━━ Dataset content

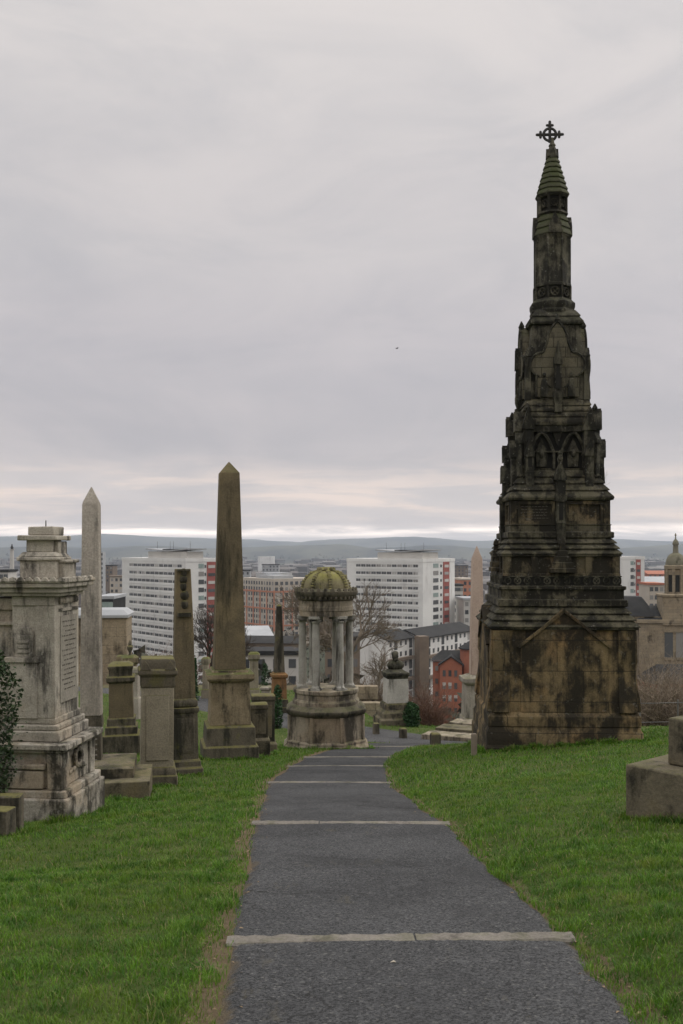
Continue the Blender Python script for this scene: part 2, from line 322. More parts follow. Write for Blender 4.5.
M['brick'] = plain('red_brick', (.40, .15, .09), (.33, .12, .072), .8, c3=(.32, .12, .075)); M['brown'] = plain('brown_harling', (.20, .155, .115), (.155, .12, .09), .3)
M['cream'] = plain('cream_concrete', (.50, .445, .37), (.43, .38, .32), .1); M['orange'] = plain('orange_panels', (.50, .22, .135), (.43, .185, .115), .3)
M['church'] = stone('church_sandstone', (.37, .31, .225), (.28, .23, .165), stain=(.075, .06, .042), stain_amt=.4, moss_amt=.1, streak=1.5, scale=.3, joints=(1.5, .55), bumpk=.5)
M['churchdome'] = stone('dome_sandstone', (.21, .195, .14), (.165, .152, .11), stain=(.06, .055, .035), stain_amt=.4, moss=(.12, .125, .06), moss_amt=.3, streak=1.5, scale=.4, bumpk=.5)
M['farcity'] = foliage('far_city_walls', (.07, .06, .052), (.19, .178, .168), .01, (.11, .092, .08))
M['leafdry'] = plain('dry_leaf', (.45, .40, .32))
M['bird'] = plain('dark_feathers', (.03, .03, .03))

# ------------------------------------------------------------------ ground sheet, path, road
def axis(lo, hi, step, far, g):
    a = list(np.arange(lo, hi+1e-6, step)); s = step; b = [hi]
    while b[-1] < far: s *= g; b.append(b[-1]+s)
    c = [lo]; s = step
    while c[-1] > -far: s *= g; c.append(c[-1]-s)
    return np.array(sorted(set(np.round(c[1:]+a+b[1:], 4))))
gx = axis(-9, 9, .14, 9000, 1.07)
gy = list(np.arange(-12, 46, .22)); s_ = .22
while gy[-1] < 12300: s_ = min(s_*1.06, 260); gy.append(gy[-1]+s_)
gy = np.array(gy)
X, Y = np.meshgrid(gx, gy); Z = ground(X, Y, True)
nx, ny = len(gx), len(gy)
idx = np.arange(nx*ny).reshape(ny, nx)
quads = np.stack([idx[:-1, :-1], idx[:-1, 1:], idx[1:, 1:], idx[1:, :-1]], -1).reshape(-1, 4)
def np_mesh(name, verts, loops, starts, mat, smooth=True):
    me = bpy.data.meshes.new(name); me.vertices.add(len(verts)); me.vertices.foreach_set('co', np.asarray(verts, np.float32).ravel())
    me.loops.add(len(loops)); me.loops.foreach_set('vertex_index', np.asarray(loops, np.int32))
    me.polygons.add(len(starts)); me.polygons.foreach_set('loop_start', np.asarray(starts, np.int32))
    me.update(calc_edges=True); me.polygons.foreach_set('use_smooth', np.full(len(starts), smooth)); me.validate()
    me.materials.append(mat); o = bpy.data.objects.new(name, me); COL.objects.link(o); return o
go = np_mesh('ground', np.stack([X, Y, Z], -1).reshape(-1, 3), quads.ravel(), np.arange(0, len(quads)*4, 4), M['ground'])
dl = np.abs(X-path_c(Y))-path_w(Y)
dirt = np.where(X < path_c(Y), 1-sstep(.0, .24, dl), 1-sstep(-.03, .12, dl))*(Y < 29)
at_ = go.data.attributes.new('dirt', 'FLOAT', 'POINT'); at_.data.foreach_set('value', dirt.ravel().astype(np.float32))
tag(go, kind='structure')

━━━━

▸ **What you will do**
Write the full listing out again with every line unchanged, but include no pictures.

▸ **Written solution**
Continue the Blender Python script for this scene: part 2, from line 322. More parts follow. Write for Blender 4.5.
M['brick'] = plain('red_brick', (.40, .15, .09), (.33, .12, .072), .8, c3=(.32, .12, .075)); M['brown'] = plain('brown_harling', (.20, .155, .115), (.155, .12, .09), .3)
M['cream'] = plain('cream_concrete', (.50, .445, .37), (.43, .38, .32), .1); M['orange'] = plain('orange_panels', (.50, .22, .135), (.43, .185, .115), .3)
M['church'] = stone('church_sandstone', (.37, .31, .225), (.28, .23, .165), stain=(.075, .06, .042), stain_amt=.4, moss_amt=.1, streak=1.5, scale=.3, joints=(1.5, .55), bumpk=.5)
M['churchdome'] = stone('dome_sandstone', (.21, .195, .14), (.165, .152, .11), stain=(.06, .055, .035), stain_amt=.4, moss=(.12, .125, .06), moss_amt=.3, streak=1.5, scale=.4, bumpk=.5)
M['farcity'] = foliage('far_city_walls', (.07, .06, .052), (.19, .178, .168), .01, (.11, .092, .08))
M['leafdry'] = plain('dry_leaf', (.45, .40, .32))
M['bird'] = plain('dark_feathers', (.03, .03, .03))

# ------------------------------------------------------------------ ground sheet, path, road
def axis(lo, hi, step, far, g):
    a = list(np.arange(lo, hi+1e-6, step)); s = step; b = [hi]
    while b[-1] < far: s *= g; b.append(b[-1]+s)
    c = [lo]; s = step
    while c[-1] > -far: s *= g; c.append(c[-1]-s)
    return np.array(sorted(set(np.round(c[1:]+a+b[1:], 4))))
gx = axis(-9, 9, .14, 9000, 1.07)
gy = list(np.arange(-12, 46, .22)); s_ = .22
while gy[-1] < 12300: s_ = min(s_*1.06, 260); gy.append(gy[-1]+s_)
gy = np.array(gy)
X, Y = np.meshgrid(gx, gy); Z = ground(X, Y, True)
nx, ny = len(gx), len(gy)
idx = np.arange(nx*ny).reshape(ny, nx)
quads = np.stack([idx[:-1, :-1], idx[:-1, 1:], idx[1:, 1:], idx[1:, :-1]], -1).reshape(-1, 4)
def np_mesh(name, verts, loops, starts, mat, smooth=True):
    me = bpy.data.meshes.new(name); me.vertices.add(len(verts)); me.vertices.foreach_set('co', np.asarray(verts, np.float32).ravel())
    me.loops.add(len(loops)); me.loops.foreach_set('vertex_index', np.asarray(loops, np.int32))
    me.polygons.add(len(starts)); me.polygons.foreach_set('loop_start', np.asarray(starts, np.int32))
    me.update(calc_edges=True); me.polygons.foreach_set('use_smooth', np.full(len(starts), smooth)); me.validate()
    me.materials.append(mat); o = bpy.data.objects.new(name, me); COL.objects.link(o); return o
go = np_mesh('ground', np.stack([X, Y, Z], -1).reshape(-1, 3), quads.ravel(), np.arange(0, len(quads)*4, 4), M['ground'])
dl = np.abs(X-path_c(Y))-path_w(Y)
dirt = np.where(X < path_c(Y), 1-sstep(.0, .24, dl), 1-sstep(-.03, .12, dl))*(Y < 29)
at_ = go.data.attributes.new('dirt', 'FLOAT', 'POINT'); at_.data.foreach_set('value', dirt.ravel().astype(np.float32))
tag(go, kind='structure')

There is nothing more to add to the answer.